Born in 1995 and raised in the Toulouse region, Théo Jalixon started taking photographs almost by chance, while studying psychology. What began as a side interest soon became the center of his life, first through landscape and wide natural spaces, then through wildlife photography, until he arrived at the street and the faces that inhabit it.
It’s there, between Paris and Toulouse, where he now lives and works, that his photographic language finds its most mature form. Jalixon builds images in which colors, silhouettes and architecture engage in dialogue with the human presence, rendering scenes of everyday life through a poetic rather than documentary gaze.

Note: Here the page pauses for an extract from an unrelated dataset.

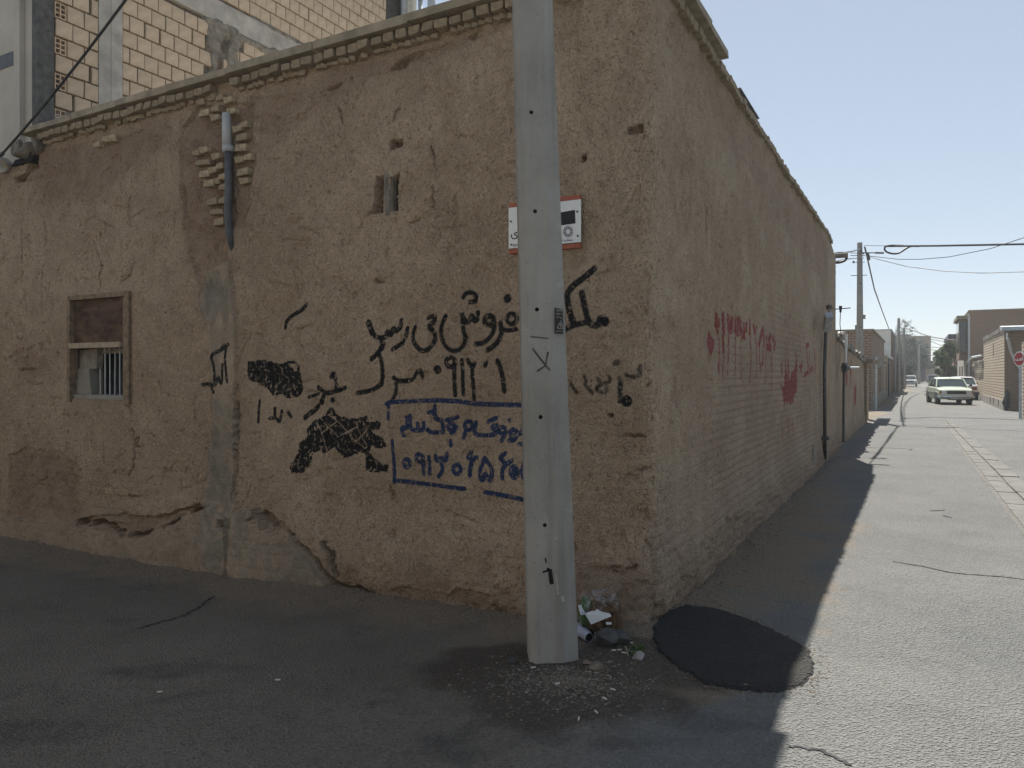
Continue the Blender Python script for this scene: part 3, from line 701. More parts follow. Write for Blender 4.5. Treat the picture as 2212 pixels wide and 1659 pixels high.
# the bared mud fades into the plaster, only its relief has an edge
def blur(a, r):
    for ax in (0, 1):
        p_ = np.pad(a, [(r, r+1) if i == ax else (0, 0) for i in (0, 1)], mode='edge'); c_ = np.cumsum(p_, axis=ax); n_ = a.shape[ax]
        a = (np.take(c_, np.arange(2*r, 2*r+n_), ax) - np.take(c_, np.arange(0, n_), ax))/(2*r)
    return a
er[:] = np.clip(.25*er + .75*blur(blur(er, 8), 8) , 0, 1)*.8; cm[:] = .5*cm + .5*blur(cm, 5)
# cracks
def crack(pts, w=.014, depth=.03, left_=True, jit=.018):
    q = [(Lp if left_ else Rp)(*p) for p in pts]; out = []
    for a, b in zip(q[:-1], q[1:]):
        n = max(2, int(math.hypot(b[0]-a[0], b[1]-a[1])/.035))
        for k in range(n): out.append((a[0]+(b[0]-a[0])*k/n + random.uniform(-jit, jit), a[1]+(b[1]-a[1])*k/n + random.uniform(-jit, jit)*.5))
    out.append(q[-1]); c = np.zeros((ns, nz)); 
    for a, b in zip(out[:-1], out[1:]): seg(c, a, b, w*random.uniform(.2, .9), .0075)
    c *= sst(-.16, .06, fbm(SG*7, ZG*7, 3, 99)); np.maximum(carve, c*depth*(1 if depth < .05 else 1.7), out=carve); np.maximum(crk, c, out=crk); maskA[2][:] = maskA[2]
K = lambda fr, pts: [fr(*p) for p in pts]
crack(K(t2, [(1520, 1260), (1525, 1400), (1520, 1659)]), .012); crack(K(k5, [(1520, 0), (1515, 130), (1520, 230)]), .01)
crack(K(t2, [(550, 770), (640, 745), (730, 690), (800, 650)]), .03, .05); crack(K(t2, [(1150, 600), (1240, 530), (1300, 500), (1420, 450), (1540, 400), (1680, 385), (1760, 330), (1880, 290)]), .028, .045)
crack(K(t2, [(1000, 1060), (1140, 1090), (1170, 1040), (1230, 930)]), .012); crack(K(t2, [(710, 930), (720, 1000), (740, 1060)]), .01)
crack(K(k5, [(720, 350), (790, 330), (900, 300), (950, 200), (1010, 170)]), .012); crack(K(k5, [(1200, 340), (1280, 320), (1320, 260), (1400, 235)]), .012); crack(K(k5, [(1030, 750), (1035, 780), (1100, 775)]), .02, .03)
crack(K(k4, [(880, 830), (860, 740), (890, 650), (840, 560), (830, 500)]), .012); crack(K(k4, [(1040, 780), (1120, 720), (1145, 620)]), .012); crack(K(k4, [(1100, 60), (1105, 240), (1115, 400)]), .011)
crack(K(k4, [(360, 220), (385, 360), (370, 540), (355, 680), (360, 1000)]), .012); crack(K(k4, [(180, 250), (175, 400), (185, 560), (180, 790)]), .012)
crack(K(k1, [(1075, 80), (1085, 170), (1135, 230), (1140, 380), (1155, 480), (1165, 600), (1150, 740), (1100, 830)]), .02, .04); crack(K(k1, [(920, 920), (1040, 960), (1180, 970), (1300, 960)]), .012); crack(K(k1, [(1160, 480), (1210, 475), (1165, 540), (1240, 545)]), .012)
crack(K(k1, [(2050, 80), (2045, 300), (2040, 520)]), .028, .05); crack(K(k1, [(2040, 560), (2055, 760), (2025, 880), (2025, 1000)]), .012); crack(K(k1, [(1780, 980), (1775, 880), (1810, 790)]), .012)
crack(K(k1, [(730, 1190), (800, 1200), (900, 1180), (1000, 1240), (1120, 1300), (1240, 1300), (1350, 1270), (1480, 1220), (1600, 1160), (1700, 1090), (1830, 1030)]), .05, .09)
crack(K(k2, [(1160, 900), (1170, 1000)]), .014); crack(K(k2, [(1200, 1230), (1240, 1340), (1290, 1440)]), .014); crack(K(k2, [(970, 1280), (985, 1450), (1020, 1540)]), .012); crack(K(k2, [(640, 1350), (700, 1460), (740, 1560), (780, 1620)]), .06, .12)
crack(K(kr2, [(960, 440), (1040, 460), (1140, 455)]), .016); crack(K(kr2, [(1060, 745), (1150, 740), (1240, 735)]), .018, .03); crack(K(kr2, [(715, 1045), (790, 1050), (840, 1020)]), .016); crack(K(kr2, [(870, 1560), (960, 1570), (1040, 1590), (1080, 1560)]), .014)
crack(K(kr2, [(1180, 0), (1190, 140), (1180, 280)]), .012)
crack(K(kr, [(1150, 40), (1155, 120)]), .03, .03); crack(K(k1, [(150, 545), (350, 570), (430, 580)]), .012); crack(K(k4, [(160, 1540), (300, 1530)]), .03, .03)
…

His work ranges from travel reportage (from India to Nepal, from New York to Japan) to commercial and wedding photography, an area in which he collaborates with various agencies, bringing the same artistic sensibility developed in his personal projects.
Discovering analog photography marked a turning point in his research: from that moment on, the human being, with their stories and contradictions, became the main subject of his lens.


No one can describe his poetics better than Jalixon himself:
«Through my travels, I love to photograph the street and daily life. Colors, codes and faces are a major source of inspiration for me. With my images, I try to tell a story in which poetry plays a central role, where silhouettes and colors interact with space. The street can be familiar or unfamiliar, a refuge or a passage, a source of fear or freedom. Its interpretation is unique to each person, and that’s exactly what fascinates me.
We cross it every day without taking the time to truly see it.
Yet it leaves within us fragments of lives that will go on living through our own stories».
In recent years, Théo Jalixon has added video to his photography practice, collaborating with brands like Chanel and Macif and taking part in exhibitions and events across France, from SNCF to Caterpillar. But it’s in street photography, in that ability to capture the instant and give it a narrative breath, that his work remains most recognizable.